Depuis l’élection de Donald Trump, les associations qui défendent des valeurs opposées à la nouvelle politique du gouvernement américain ont le vent en poupe. Certaines d'entre elles reçoivent des donations record de dizaines de millions de dollars.
À New York, lors de la journée d’investiture de Donald Trump, le 20 janvier, une autre fête, plus discrète, s’est tenue au premier étage d’un hôtel du East Village. Moyennant 125 dollars l’entrée, les participants de cette soirée de "non-inauguration", vêtus de costumes et de robes de bal, pouvaient siroter des cocktails renommés "bad hombres" et "nasty woman" pour l’occasion, en référence aux propos tenus par Trump durant la campagne électorale, visant les immigrés illégaux et sa concurrente Hillary Clinton.
Au total, 55 000 dollars ont été récoltés lors de la soirée au profit de l’Association nationale pour la promotion des gens de couleur et du Fonds de défense judiciaire (NAACP LDF), du Planning familial américain (Planned Parenthood), de l’Union américaine pour les libertés civiles (ACLU) et du Conseil de défense des ressources naturelles (NRDC).
Cette soirée est l’un des nombreux exemples de collectes de fonds organisées dans la ville. Depuis l’élection de Donald Trump en novembre, une "résistance" contre le nouveau président a vu le jour à coups de billet de banque ou de chèque. Cet argent doit servir à défendre les droits civiques, les musulmans ou encore l’environnement, que la nouvelle administration américaine semble peu encline à protéger.
Des "donations enragées"
Des vagues de dons, mais aussi des propositions de bénévolat, ont ainsi été enregistrées par plusieurs ONG, considérées comme un rempart contre les excès de la nouvelle administration. "Les gens veulent aider de toutes les manières possibles. Ils ressentent le besoin de ‘faire quelque chose’ ", explique Phoebe Plagens, porte-parole de NAACP LDF.

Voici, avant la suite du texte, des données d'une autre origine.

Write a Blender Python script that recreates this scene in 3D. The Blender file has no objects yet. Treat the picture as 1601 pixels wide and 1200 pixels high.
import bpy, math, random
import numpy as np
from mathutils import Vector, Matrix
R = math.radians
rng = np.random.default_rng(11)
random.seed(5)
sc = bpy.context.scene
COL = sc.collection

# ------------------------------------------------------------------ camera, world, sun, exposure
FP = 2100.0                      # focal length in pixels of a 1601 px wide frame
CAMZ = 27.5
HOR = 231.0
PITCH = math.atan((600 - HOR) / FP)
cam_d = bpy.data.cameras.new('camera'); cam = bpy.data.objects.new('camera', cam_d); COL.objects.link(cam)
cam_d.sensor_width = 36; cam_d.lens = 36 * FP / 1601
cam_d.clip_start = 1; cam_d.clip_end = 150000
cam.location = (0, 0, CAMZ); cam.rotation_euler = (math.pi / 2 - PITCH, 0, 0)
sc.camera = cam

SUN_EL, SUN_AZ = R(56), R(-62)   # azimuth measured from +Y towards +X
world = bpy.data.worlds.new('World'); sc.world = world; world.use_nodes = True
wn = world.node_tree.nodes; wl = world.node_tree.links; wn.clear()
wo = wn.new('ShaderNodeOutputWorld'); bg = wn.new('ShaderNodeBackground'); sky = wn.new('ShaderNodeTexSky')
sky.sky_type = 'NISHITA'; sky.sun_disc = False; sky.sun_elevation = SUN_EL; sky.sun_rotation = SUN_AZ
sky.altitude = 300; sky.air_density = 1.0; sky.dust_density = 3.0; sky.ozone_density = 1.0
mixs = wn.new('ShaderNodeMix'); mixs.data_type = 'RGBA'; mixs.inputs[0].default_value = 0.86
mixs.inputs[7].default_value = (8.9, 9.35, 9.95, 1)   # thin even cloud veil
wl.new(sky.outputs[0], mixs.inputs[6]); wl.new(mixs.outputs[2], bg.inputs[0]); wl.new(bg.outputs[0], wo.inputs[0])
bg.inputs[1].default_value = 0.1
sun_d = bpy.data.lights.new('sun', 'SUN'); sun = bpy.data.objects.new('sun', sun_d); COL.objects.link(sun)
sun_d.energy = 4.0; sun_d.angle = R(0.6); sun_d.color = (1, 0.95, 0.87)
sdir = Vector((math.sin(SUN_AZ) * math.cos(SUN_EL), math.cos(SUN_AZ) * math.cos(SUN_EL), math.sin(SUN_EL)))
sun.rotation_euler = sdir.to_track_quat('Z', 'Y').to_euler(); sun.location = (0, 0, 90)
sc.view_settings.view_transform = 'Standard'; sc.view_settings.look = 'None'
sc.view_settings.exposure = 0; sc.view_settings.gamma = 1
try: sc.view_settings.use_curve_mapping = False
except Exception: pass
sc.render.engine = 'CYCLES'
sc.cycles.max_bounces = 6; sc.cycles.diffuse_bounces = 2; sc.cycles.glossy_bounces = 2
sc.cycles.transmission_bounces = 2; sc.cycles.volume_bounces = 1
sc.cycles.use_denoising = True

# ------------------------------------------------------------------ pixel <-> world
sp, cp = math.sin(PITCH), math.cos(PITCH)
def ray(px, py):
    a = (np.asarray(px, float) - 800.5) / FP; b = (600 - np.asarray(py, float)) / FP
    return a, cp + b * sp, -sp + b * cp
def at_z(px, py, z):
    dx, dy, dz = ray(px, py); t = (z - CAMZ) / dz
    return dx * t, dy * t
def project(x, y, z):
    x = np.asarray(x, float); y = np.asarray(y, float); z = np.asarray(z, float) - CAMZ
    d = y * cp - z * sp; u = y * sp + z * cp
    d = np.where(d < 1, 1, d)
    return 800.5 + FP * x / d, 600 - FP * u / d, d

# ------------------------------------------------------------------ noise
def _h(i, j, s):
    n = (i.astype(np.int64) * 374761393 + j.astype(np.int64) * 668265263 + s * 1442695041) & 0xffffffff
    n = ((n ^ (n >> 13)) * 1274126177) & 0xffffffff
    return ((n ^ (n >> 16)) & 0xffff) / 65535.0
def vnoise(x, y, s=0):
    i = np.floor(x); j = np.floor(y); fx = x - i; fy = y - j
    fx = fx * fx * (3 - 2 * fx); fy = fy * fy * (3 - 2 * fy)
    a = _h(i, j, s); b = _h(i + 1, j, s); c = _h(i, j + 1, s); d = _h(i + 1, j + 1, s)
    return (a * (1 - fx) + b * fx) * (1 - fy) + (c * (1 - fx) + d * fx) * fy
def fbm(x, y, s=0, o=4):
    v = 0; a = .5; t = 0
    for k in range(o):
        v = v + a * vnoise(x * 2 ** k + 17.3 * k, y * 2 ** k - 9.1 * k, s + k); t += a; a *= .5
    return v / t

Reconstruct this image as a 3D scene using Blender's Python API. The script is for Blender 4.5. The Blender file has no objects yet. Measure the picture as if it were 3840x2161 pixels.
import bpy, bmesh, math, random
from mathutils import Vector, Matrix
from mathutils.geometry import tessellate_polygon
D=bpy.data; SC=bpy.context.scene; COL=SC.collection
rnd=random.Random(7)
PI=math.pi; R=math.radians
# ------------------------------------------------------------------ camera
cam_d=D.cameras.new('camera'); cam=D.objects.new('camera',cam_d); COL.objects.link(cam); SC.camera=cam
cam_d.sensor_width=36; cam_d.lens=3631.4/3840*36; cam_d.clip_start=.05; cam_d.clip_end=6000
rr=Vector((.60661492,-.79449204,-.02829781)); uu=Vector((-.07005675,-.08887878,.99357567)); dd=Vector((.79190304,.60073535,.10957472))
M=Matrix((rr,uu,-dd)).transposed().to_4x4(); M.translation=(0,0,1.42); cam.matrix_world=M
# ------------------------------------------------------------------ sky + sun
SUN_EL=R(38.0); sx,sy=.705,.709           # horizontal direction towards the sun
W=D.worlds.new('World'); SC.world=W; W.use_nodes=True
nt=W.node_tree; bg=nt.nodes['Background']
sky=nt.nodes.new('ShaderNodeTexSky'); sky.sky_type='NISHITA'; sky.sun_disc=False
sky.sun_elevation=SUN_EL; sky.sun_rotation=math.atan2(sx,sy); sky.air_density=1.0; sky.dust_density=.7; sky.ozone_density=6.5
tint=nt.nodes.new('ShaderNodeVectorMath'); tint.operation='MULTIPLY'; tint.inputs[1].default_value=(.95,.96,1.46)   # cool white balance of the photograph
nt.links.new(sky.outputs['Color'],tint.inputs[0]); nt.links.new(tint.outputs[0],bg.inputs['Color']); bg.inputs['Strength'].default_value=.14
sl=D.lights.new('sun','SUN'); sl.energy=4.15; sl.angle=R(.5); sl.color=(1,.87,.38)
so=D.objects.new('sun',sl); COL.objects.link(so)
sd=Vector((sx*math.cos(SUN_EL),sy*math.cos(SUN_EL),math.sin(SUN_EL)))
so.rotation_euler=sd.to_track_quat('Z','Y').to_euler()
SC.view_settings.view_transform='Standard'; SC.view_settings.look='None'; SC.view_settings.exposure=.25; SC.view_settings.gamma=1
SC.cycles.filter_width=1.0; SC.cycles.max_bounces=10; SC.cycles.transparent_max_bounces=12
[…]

Pour exemple, en moins de trois mois, l’ACLU, qui protège les droits des personnes par le biais d'actions judiciaires et de lobbying législatif, a récolté près de 39 millions de dollars, grâce à la générosité de plus de 450 000 donateurs. Un record absolu en une période si courte, explique l’association qui existe depuis près de cent ans et précise que cette somme dépasse les fonds récoltés après les attentats du 11 septembre. Ce mouvement a d’ailleurs pris le nom de "donations enragées".

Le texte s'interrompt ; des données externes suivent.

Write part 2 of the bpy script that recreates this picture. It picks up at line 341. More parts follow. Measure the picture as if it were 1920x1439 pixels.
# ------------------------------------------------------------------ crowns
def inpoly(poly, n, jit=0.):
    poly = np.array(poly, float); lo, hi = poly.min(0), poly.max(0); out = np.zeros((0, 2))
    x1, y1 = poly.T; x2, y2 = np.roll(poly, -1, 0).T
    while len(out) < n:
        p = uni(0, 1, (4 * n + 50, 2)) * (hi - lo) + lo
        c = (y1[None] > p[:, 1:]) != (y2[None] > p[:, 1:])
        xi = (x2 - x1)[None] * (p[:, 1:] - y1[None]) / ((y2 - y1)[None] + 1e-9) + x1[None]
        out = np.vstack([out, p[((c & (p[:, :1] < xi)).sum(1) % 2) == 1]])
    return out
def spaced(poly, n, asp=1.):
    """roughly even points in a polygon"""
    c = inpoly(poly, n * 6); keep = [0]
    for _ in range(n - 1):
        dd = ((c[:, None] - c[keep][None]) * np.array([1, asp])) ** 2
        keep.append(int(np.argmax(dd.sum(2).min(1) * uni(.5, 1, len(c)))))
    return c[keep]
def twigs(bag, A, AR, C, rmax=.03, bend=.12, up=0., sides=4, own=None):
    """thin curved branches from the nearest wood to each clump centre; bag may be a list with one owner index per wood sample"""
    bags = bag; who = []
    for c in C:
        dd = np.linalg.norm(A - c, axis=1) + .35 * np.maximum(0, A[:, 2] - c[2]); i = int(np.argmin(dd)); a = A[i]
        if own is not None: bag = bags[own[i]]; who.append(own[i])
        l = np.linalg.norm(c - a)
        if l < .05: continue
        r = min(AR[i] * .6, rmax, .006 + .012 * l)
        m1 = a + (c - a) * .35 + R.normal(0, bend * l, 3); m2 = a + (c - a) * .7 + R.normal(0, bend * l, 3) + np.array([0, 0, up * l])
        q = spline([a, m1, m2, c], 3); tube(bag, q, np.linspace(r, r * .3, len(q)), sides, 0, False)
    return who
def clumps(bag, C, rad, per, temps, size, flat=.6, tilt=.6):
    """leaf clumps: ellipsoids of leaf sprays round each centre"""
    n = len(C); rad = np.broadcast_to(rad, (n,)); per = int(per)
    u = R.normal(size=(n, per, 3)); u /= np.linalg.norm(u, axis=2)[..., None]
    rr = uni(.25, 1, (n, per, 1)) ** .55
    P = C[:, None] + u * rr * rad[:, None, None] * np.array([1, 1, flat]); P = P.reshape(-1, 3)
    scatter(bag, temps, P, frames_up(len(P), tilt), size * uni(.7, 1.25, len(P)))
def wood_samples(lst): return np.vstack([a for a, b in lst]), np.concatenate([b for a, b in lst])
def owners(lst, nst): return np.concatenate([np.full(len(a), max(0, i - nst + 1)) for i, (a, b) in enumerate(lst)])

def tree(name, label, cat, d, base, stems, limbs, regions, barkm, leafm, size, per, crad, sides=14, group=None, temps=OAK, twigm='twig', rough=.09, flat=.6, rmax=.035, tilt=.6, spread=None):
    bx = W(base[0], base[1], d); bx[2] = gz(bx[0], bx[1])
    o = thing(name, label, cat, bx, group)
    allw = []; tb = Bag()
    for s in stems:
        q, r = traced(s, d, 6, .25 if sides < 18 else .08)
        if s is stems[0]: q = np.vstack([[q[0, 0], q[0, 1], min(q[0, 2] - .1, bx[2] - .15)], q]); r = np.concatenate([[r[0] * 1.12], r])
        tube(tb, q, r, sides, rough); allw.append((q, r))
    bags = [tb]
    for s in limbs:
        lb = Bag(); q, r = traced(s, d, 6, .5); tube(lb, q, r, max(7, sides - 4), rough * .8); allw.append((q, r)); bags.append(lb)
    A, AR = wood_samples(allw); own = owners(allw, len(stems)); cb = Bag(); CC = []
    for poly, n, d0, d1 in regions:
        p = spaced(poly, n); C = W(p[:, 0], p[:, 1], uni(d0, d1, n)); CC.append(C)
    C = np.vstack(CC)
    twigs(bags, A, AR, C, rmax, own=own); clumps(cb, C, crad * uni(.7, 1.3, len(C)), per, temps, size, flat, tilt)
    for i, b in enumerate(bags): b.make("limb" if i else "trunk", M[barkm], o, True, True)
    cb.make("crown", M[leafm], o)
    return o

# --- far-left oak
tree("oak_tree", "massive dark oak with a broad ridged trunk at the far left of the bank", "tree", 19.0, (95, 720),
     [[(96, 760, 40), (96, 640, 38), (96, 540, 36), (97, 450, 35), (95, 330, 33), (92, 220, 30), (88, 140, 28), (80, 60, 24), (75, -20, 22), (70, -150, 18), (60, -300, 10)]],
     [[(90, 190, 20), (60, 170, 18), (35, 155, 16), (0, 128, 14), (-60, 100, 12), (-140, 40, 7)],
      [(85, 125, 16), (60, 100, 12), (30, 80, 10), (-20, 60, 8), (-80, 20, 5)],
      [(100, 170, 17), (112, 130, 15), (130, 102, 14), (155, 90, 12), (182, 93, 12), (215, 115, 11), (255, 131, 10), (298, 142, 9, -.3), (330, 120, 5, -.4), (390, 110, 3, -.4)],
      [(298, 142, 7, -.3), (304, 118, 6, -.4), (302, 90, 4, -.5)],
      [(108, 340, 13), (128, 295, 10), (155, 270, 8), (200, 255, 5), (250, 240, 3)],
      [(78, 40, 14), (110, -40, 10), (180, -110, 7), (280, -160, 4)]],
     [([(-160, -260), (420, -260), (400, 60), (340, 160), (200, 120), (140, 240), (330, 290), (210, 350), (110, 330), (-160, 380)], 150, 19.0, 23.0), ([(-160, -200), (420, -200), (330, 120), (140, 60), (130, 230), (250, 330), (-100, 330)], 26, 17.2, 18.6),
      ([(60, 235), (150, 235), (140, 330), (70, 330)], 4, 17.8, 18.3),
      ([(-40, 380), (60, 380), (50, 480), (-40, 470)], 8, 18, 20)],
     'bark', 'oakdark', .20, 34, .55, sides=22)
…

La NAACP LDF déclare aussi de son côté n’avoir jamais reçu un tel soutien. Les associations NRDC, qui œuvrent pour la défense de l’environnement, et Muslim advocates, qui soutient la communauté musulmane, parlent pour leur part d’une "forte augmentation" ou d’une "réponse incroyable de la part de la population". Aucune de ces trois associations ne donnent de chiffres toutefois.
D’une manière ironique, l’élection à la tête de l’État du milliardaire new-yorkais climatosceptique, anti-avortement et anti-immigration (surtout pour les personnes provenant de pays à majorité musulmane) a donc un "aspect très positif" pour ces associations, comme l’explique Sam Wicks, représentant de la NRDC. "Mais on aurait bien sûr préféré que cela survienne dans des circonstances différentes", ajoute-t-il.
"Cela a dépassé nos attentes"
Forte de son nouveau budget, la NRDC évoque la mise en place de partenariats avec des villes américaines pour "progresser dans les domaines du climat et de l’énergie propre" et parle, plus généralement, d’un travail de lobbying au niveau du gouvernement.
Plusieurs associations restent néanmoins vagues quant à la manière dont ces dons seront utilisés. "Nous allons protéger les dreamers (ces jeunes entrés illégalement avec leurs parents aux États-Unis, souvent tout petits, NDLR), résister à la création d’une force visant à déporter des personnes, nous opposer à tout arrêt de subvention au planning familial", indique le directeur de l’association ACLU dans un blog.
Lundi, Donald Trump a décrété la fin des financements fédéraux aux organisations qui promeuvent l’avortement à travers le monde, dont Planned Parenthood.
De son côté, la NAACP LDF, qui lutte contre les discriminations envers la communauté noire, prévoit d’investir son pactole notamment dans le recrutement d’avocats supplémentaires. Ces derniers grossiront les rangs des 23 spécialistes du barreau déjà en poste.
Les organisateurs de la soirée new-yorkaise de "non-inauguration" ont eux aussi décidé de capitaliser sur leur succès. Ceux qui se décrivent comme des Américains lambda "terrifiés" viennent de créer l’association "The banner yet waves" ("la bannière flotte encore", phrase issue de l’hymne national américain), dans le but d’organiser régulièrement de nouvelles collecte de fonds.